The band’s self-imposed limitations gave the xx a distinct sound, full of spaces and silences that drew listeners in. The xx’s quiet desolation had precedents in British pop, like Everything But the Girl and Young Marble Giants, but the xx also had its own dynamic; there was drama in each pause. It was possible to hear the songs as a couple’s questions, confessions, quarrels and reconciliations, but the two singers were not romantically involved; both are gay.

“I’ve always been really up for being quite raw and emotional in music,” Ms. Madley Croft said. “I guess that was my outlet before I could have the confidence to be like that in life.”

The band’s growing audience, particularly after its debut won the Mercury Prize as the best album of 2009, made them only more self-conscious. When making “Coexist,” Mr. Sim recalled, “There was a lot of thinking of: ‘What do people like about us? What have people picked up on? What makes us us?’ We really tried to cling to that, and it was quite limiting. Our mind-frame was: ‘We’re going to shut ourselves away. We’re not going to play anything to anybody.’ And it was really insular, and it was tough.”

The culmination of their 2014 tour was a series of performances at the Manchester Festival in England and then at the Park Avenue Armory in New York. The shows, two or three each day for just 45 people at a time, were as much about architectural proportion as about music. The staging started out closely confined, with stylized movements for the band; eventually, walls fell away to expose a huge open space. The xx could have been summing up its career trajectory, from tiny rooms to cavernous ones.

At times, Mr. Sim said, the new album is “celebratory — it’s not all ‘Woe is me.’” He paused — it is, after all, an xx album — and added, dryly, “Of course, given what we’ve done before, my version of celebratory is pretty different from somebody else’s.”

The album opens with “Dangerous,” which revels, tentatively but firmly, in taking a chance on a relationship; it has a brisk, danceable beat, though a warning siren wails in the background. But there are also songs like “Performance,” a tearful ballad about putting a brave face on heartbreak, and “A Violent Noise,” an introvert’s nightmare of clubbing. The album concludes with “Test Me,” an eerie, drumless ballad about a relationship at a breaking point; Ms. Madley Croft admitted that she wrote it about the friendships in the band. Over all, no one is likely to mistake “I See You” for a party album.

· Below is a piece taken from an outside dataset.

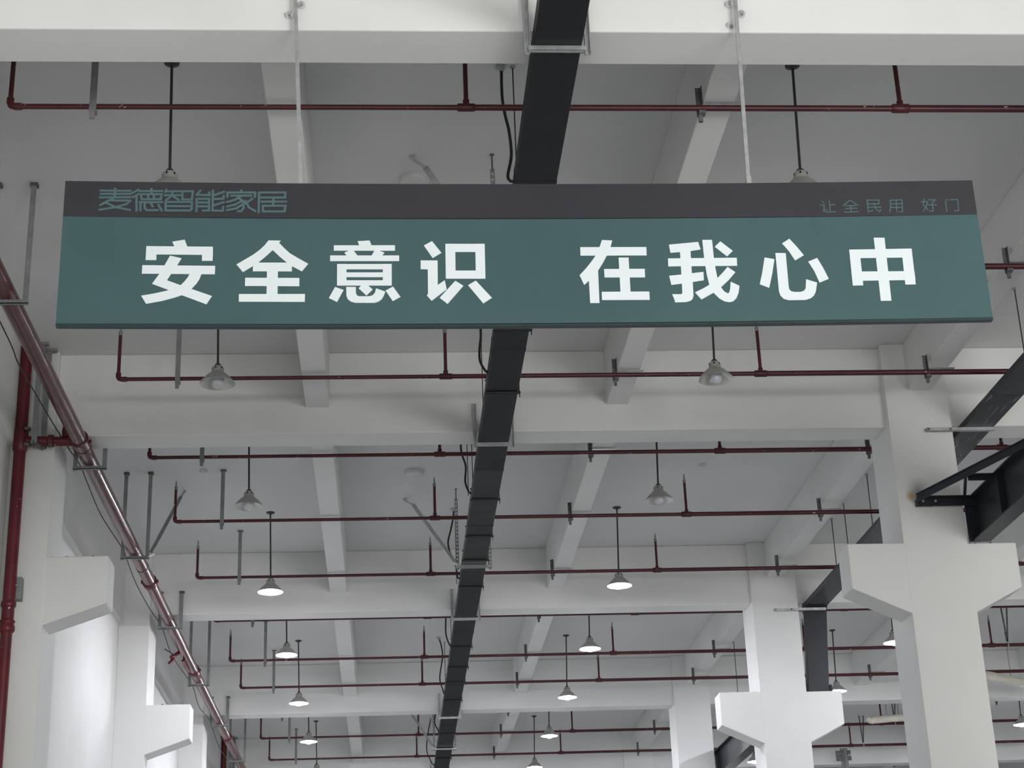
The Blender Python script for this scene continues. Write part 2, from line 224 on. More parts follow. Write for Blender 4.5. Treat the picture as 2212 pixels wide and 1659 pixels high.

After road-testing the new songs, the trio radically reconsidered them, rewriting and sometimes dismantling them almost completely. “We were definitely in the mind-set that we would just try everything, and we did,” Mr. Smith said. “And we made some terrible music in the process. I’ve got a hard drive full of stuff that’s never going to get heard. A lot of it was learning to realize that the first thing that you’ve done is by far the best, but having to take every possible route before you get back to that.”

Before leaving Marfa, the xx took me on a bicycle tour of the local landmarks, from the town center out to the Chinati Foundation, Donald Judd’s monument of minimalism. It was 80 degrees and cloudless under the desert sun. And it was easy to identify the pensive English rock band. They were, as usual, dressed entirely in black.